▸ Aim: Everything in the listing except the pictures should be written out exactly.

-----

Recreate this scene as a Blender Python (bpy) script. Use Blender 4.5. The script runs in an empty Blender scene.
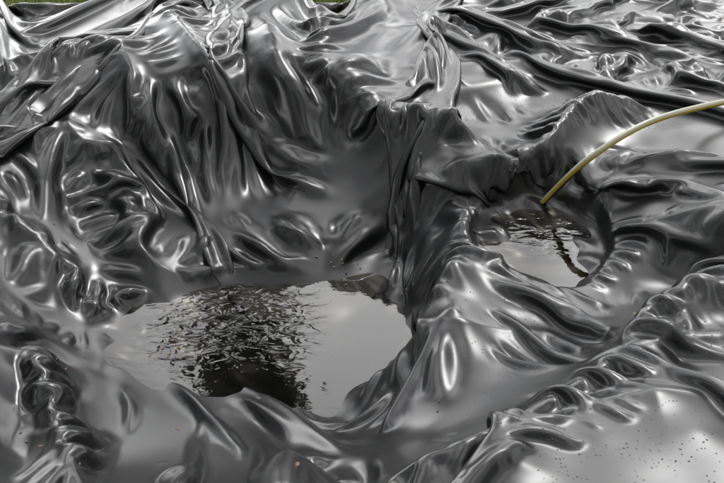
import bpy, math, numpy as np
from mathutils import Vector
# ---------------------------------------------------------------- surveyed site (metres)
# x right, y away, z up; spot heights of the dug pond
SPOTS="""-3.16,6.19,.00 -2.20,6.07,.00 -1.59,6.07,.00 -1.00,6.19,.00 -.38,6.07,.00 .35,6.07,.00 .96,6.07,.00 1.57,6.07,.00 2.16,5.96,.00 3.22,5.96,.00
-2.47,4.99,.00 -1.84,4.95,.02 -1.53,5.23,.03 -1.28,5.38,.00 -.87,5.25,.00 -.49,5.25,.00 -.16,4.99,.00 .19,4.99,.00 .62,5.15,-.02 1.05,5.16,.00 1.49,5.25,.00 1.86,4.99,.00 2.42,4.68,.00
-1.97,3.81,.00 -1.74,4.02,-.09 -1.65,4.44,-.11 -1.45,4.57,-.11 -1.07,4.56,-.16 -.79,4.65,-.09 -.55,4.62,-.18 -.30,4.64,-.14 -.08,4.75,-.02 -1.46,4.01,-.28 -1.25,4.22,-.32 -1.01,4.38,-.34 -.69,4.50,-.34 -.35,4.50,-.34 -.10,4.40,-.30
-1.32,3.89,-.41 -1.10,3.92,-.43 -.94,4.19,-.44 -.57,4.27,-.45 -.29,4.24,-.44 -.08,4.20,-.41 .04,4.15,-.39 -.88,3.87,-.45 -.53,3.89,-.46 -.27,3.89,-.46 -.07,3.89,-.46 .09,4.45,-.20 .37,4.43,-.16 .64,4.36,-.18 .93,4.44,-.11 1.18,4.32,-.07 1.38,4.08,-.02
.25,4.05,-.17 .38,3.97,-.18 .54,3.84,-.24 .74,3.74,-.31 .75,3.40,-.31 .62,3.56,-.31 .39,3.58,-.21 .30,3.18,-.21 .26,2.88,-.23 .41,2.98,-.25 .61,2.94,-.25 .83,2.98,-.25 .39,2.74,-.30 .22,2.62,-.31 .66,2.76,-.31 .95,3.22,-.23 1.05,3.69,-.17 1.18,3.33,-.08 1.14,2.95,-.06 1.28,3.17,.00 1.46,2.95,.00 1.79,2.95,.00
.13,3.98,-.51 .13,3.82,-.60 .11,3.49,-.62 .07,3.14,-.62 -.04,2.75,-.55 -.99,3.52,-.54 -.80,3.36,-.59 -.60,3.61,-.60 -.35,3.63,-.61 -.09,3.57,-.62 -.08,3.21,-.62 -.40,3.26,-.61 -.61,3.11,-.60 -.86,3.06,-.56 -.48,3.76,-.56 -.77,3.66,-.53 -.18,3.78,-.57
-1.20,3.42,-.48 -1.16,3.01,-.48 -.97,2.80,-.51 -1.34,3.20,-.34 -1.38,2.82,-.11 -1.23,2.34,-.23 -1.12,2.46,-.40 -1.72,2.36,.00 -.73,2.77,-.53 -.43,2.83,-.55 -.51,2.51,-.48 -.79,2.36,-.44 -.20,2.53,-.46 -.01,2.50,-.44 -.41,1.93,-.23 -.73,1.74,-.17 -.03,2.07,-.29
.18,2.43,-.34 .36,2.42,-.30 .10,2.15,-.25 .58,2.40,-.21 .81,2.40,-.11 1.07,3.02,-.30 1.27,3.07,-.23 1.07,2.49,-.03 .60,1.99,-.02 .39,1.92,-.06 .83,1.97,.02 .77,1.75,.00 .29,1.57,.00 1.28,2.13,.00 -.20,1.23,.00 -.63,1.13,.00 .24,1.13,.00"""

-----

▸ Response for this exercise:
Recreate this scene as a Blender Python (bpy) script. Use Blender 4.5. The script runs in an empty Blender scene.
import bpy, math, numpy as np
from mathutils import Vector
# ---------------------------------------------------------------- surveyed site (metres)
# x right, y away, z up; spot heights of the dug pond
SPOTS="""-3.16,6.19,.00 -2.20,6.07,.00 -1.59,6.07,.00 -1.00,6.19,.00 -.38,6.07,.00 .35,6.07,.00 .96,6.07,.00 1.57,6.07,.00 2.16,5.96,.00 3.22,5.96,.00
-2.47,4.99,.00 -1.84,4.95,.02 -1.53,5.23,.03 -1.28,5.38,.00 -.87,5.25,.00 -.49,5.25,.00 -.16,4.99,.00 .19,4.99,.00 .62,5.15,-.02 1.05,5.16,.00 1.49,5.25,.00 1.86,4.99,.00 2.42,4.68,.00
-1.97,3.81,.00 -1.74,4.02,-.09 -1.65,4.44,-.11 -1.45,4.57,-.11 -1.07,4.56,-.16 -.79,4.65,-.09 -.55,4.62,-.18 -.30,4.64,-.14 -.08,4.75,-.02 -1.46,4.01,-.28 -1.25,4.22,-.32 -1.01,4.38,-.34 -.69,4.50,-.34 -.35,4.50,-.34 -.10,4.40,-.30
-1.32,3.89,-.41 -1.10,3.92,-.43 -.94,4.19,-.44 -.57,4.27,-.45 -.29,4.24,-.44 -.08,4.20,-.41 .04,4.15,-.39 -.88,3.87,-.45 -.53,3.89,-.46 -.27,3.89,-.46 -.07,3.89,-.46 .09,4.45,-.20 .37,4.43,-.16 .64,4.36,-.18 .93,4.44,-.11 1.18,4.32,-.07 1.38,4.08,-.02
.25,4.05,-.17 .38,3.97,-.18 .54,3.84,-.24 .74,3.74,-.31 .75,3.40,-.31 .62,3.56,-.31 .39,3.58,-.21 .30,3.18,-.21 .26,2.88,-.23 .41,2.98,-.25 .61,2.94,-.25 .83,2.98,-.25 .39,2.74,-.30 .22,2.62,-.31 .66,2.76,-.31 .95,3.22,-.23 1.05,3.69,-.17 1.18,3.33,-.08 1.14,2.95,-.06 1.28,3.17,.00 1.46,2.95,.00 1.79,2.95,.00
.13,3.98,-.51 .13,3.82,-.60 .11,3.49,-.62 .07,3.14,-.62 -.04,2.75,-.55 -.99,3.52,-.54 -.80,3.36,-.59 -.60,3.61,-.60 -.35,3.63,-.61 -.09,3.57,-.62 -.08,3.21,-.62 -.40,3.26,-.61 -.61,3.11,-.60 -.86,3.06,-.56 -.48,3.76,-.56 -.77,3.66,-.53 -.18,3.78,-.57
-1.20,3.42,-.48 -1.16,3.01,-.48 -.97,2.80,-.51 -1.34,3.20,-.34 -1.38,2.82,-.11 -1.23,2.34,-.23 -1.12,2.46,-.40 -1.72,2.36,.00 -.73,2.77,-.53 -.43,2.83,-.55 -.51,2.51,-.48 -.79,2.36,-.44 -.20,2.53,-.46 -.01,2.50,-.44 -.41,1.93,-.23 -.73,1.74,-.17 -.03,2.07,-.29
.18,2.43,-.34 .36,2.42,-.30 .10,2.15,-.25 .58,2.40,-.21 .81,2.40,-.11 1.07,3.02,-.30 1.27,3.07,-.23 1.07,2.49,-.03 .60,1.99,-.02 .39,1.92,-.06 .83,1.97,.02 .77,1.75,.00 .29,1.57,.00 1.28,2.13,.00 -.20,1.23,.00 -.63,1.13,.00 .24,1.13,.00"""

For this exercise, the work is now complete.